OPINIÓN

Por Antonio Calabrese, abogado constitucionalista, historiador, político. Columnista de lacity.com.ar
Todos sabemos que la verdad no es absoluta, que lo que para uno es verdadero puede no serlo para otro, o que lo que hoy se tiene por verdad mañana puede considerarse lo contrario.
No obstante, ello, puede existir un consenso generalizado sobre la verdad que se da cuando la mayoría de la sociedad considera a una cuestión de la misma manera.
En este último caso, a fin de protegerse, o beneficiarse de ella, elabora un orden a través de sus instituciones que se obliga a cumplir y hacer cumplir.
Un orden, que todos deben obedecer por igual, estén o no de acuerdo, al menos hasta que cambie por los métodos o las formas prescriptas cuando cambie el concepto de la mayoría al respecto.
Cuando no se cumple ese orden y cualquiera hace lo que quiere, o los grupos minoritarios se imponen sobre la mayoría, tenemos el caos, el desorden, con el que ninguna sociedad puede sobrevivir.
Es decir que es imprescindible para cualquier colectivo social saber cual es su verdad mayoritaria y luego como debe hacer para cumplirla y como evitar sus desviaciones.
Algunos lo llaman proyecto.
Sin proyecto común, sin una idea general, sin compartir mayoritariamente un concepto, una verdad, no hay salida ni solución posible.
En la Argentina, lamentablemente, a pesar de esa caracterización tan simple, no hay proyecto, no hay verdades mayoritariamente aceptadas, no hay un orden que las proteja, en consecuencia, tras algunas máximas trasnochadas, que se transformaron en reglas no escritas, que han hecho y hacen mas daño que progreso, como aquella que sostiene que no se reprime la protesta cualquiera sea su legitimidad, esta puede vulnerar los derechos de terceros en forma impune de manera permanente.

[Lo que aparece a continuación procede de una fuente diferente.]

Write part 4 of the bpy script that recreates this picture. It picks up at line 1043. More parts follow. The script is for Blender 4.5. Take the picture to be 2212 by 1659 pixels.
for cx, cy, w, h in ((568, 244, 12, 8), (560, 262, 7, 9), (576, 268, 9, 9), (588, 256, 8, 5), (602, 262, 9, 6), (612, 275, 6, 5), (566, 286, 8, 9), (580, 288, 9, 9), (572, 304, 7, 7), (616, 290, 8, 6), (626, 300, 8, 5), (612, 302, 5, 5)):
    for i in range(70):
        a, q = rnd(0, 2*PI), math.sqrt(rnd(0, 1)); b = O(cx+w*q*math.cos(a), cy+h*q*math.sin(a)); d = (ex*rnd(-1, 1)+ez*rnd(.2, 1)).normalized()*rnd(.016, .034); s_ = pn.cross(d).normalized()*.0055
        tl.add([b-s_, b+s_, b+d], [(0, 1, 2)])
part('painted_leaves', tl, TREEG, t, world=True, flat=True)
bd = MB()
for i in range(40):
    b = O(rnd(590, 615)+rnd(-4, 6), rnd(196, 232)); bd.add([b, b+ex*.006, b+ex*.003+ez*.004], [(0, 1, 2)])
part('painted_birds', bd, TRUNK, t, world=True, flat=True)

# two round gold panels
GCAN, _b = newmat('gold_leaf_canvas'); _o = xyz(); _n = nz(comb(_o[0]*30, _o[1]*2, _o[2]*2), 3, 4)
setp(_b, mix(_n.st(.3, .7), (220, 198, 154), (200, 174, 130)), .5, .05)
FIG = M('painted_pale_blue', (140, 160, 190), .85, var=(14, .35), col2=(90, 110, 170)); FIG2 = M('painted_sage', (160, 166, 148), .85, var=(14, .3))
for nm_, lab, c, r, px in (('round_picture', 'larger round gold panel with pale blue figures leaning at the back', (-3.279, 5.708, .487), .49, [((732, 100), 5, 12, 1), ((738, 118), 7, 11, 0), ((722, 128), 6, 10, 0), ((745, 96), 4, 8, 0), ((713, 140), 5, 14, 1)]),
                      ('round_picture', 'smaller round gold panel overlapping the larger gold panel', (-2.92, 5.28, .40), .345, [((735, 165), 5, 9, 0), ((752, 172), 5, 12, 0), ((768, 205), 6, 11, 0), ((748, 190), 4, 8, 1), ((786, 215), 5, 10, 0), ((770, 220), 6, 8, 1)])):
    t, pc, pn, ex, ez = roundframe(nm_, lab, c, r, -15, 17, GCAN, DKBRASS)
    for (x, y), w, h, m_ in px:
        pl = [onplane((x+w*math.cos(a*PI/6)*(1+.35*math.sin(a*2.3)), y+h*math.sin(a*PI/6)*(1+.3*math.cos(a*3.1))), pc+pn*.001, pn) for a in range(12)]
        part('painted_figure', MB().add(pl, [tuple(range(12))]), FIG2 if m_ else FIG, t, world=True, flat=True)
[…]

Nadie personalmente y ninguna agrupación o movimiento, anuncia un proyecto de esta naturaleza, omnicomprensivo, general, abarcativo, sin embargo, se buscan en forma desesperada candidatos o se ofrecen otros de la misma manera ante la proximidad electoral.
El candidato oficial que ya se lanzó a la reelección, se solaza con la división opositora, que no puede sortear a algún candidato más o menos repudiado, que no ofrece garantías de éxito y es un pasaporte a un pasado ominoso y la legión de reemplazantes que se ofrece, que esconde a más de un aventurero, no puede mover el amperímetro que mide las encuestas.
Luego suponiendo que lo consiga, ocurrirá lo mismo de siempre, el proyecto es el candidato. Se personaliza. Lo que dice el candidato, lo que quiere el candidato, lo que sueña el candidato, es lo que dice, lo que quieren, lo que sueñan, sus partidarios y lo que es peor, se imponen a la nación, si es que triunfa.
Esto es la autocracia, el fin de la democracia, y necesariamente degenera en el sometimiento de las instituciones, algo que ya hemos vivido.
El legislativo se transforma en una escribanía del ejecutivo y el poder judicial complaciente paraliza todo control y la corrupción se lleva puesto, en la caída, en el derrumbe moral, a todo el pueblo.
Estamos a punto, en la Argentina del 2019, de tropezar con la misma piedra.
Exijamos desde todos los foros, desarrollar esos objetivos comunes y elijamos primero, entre sus diferencias, la que más nos conviene, y después recién pensemos en quién es el más indicado para llevarlo a cabo.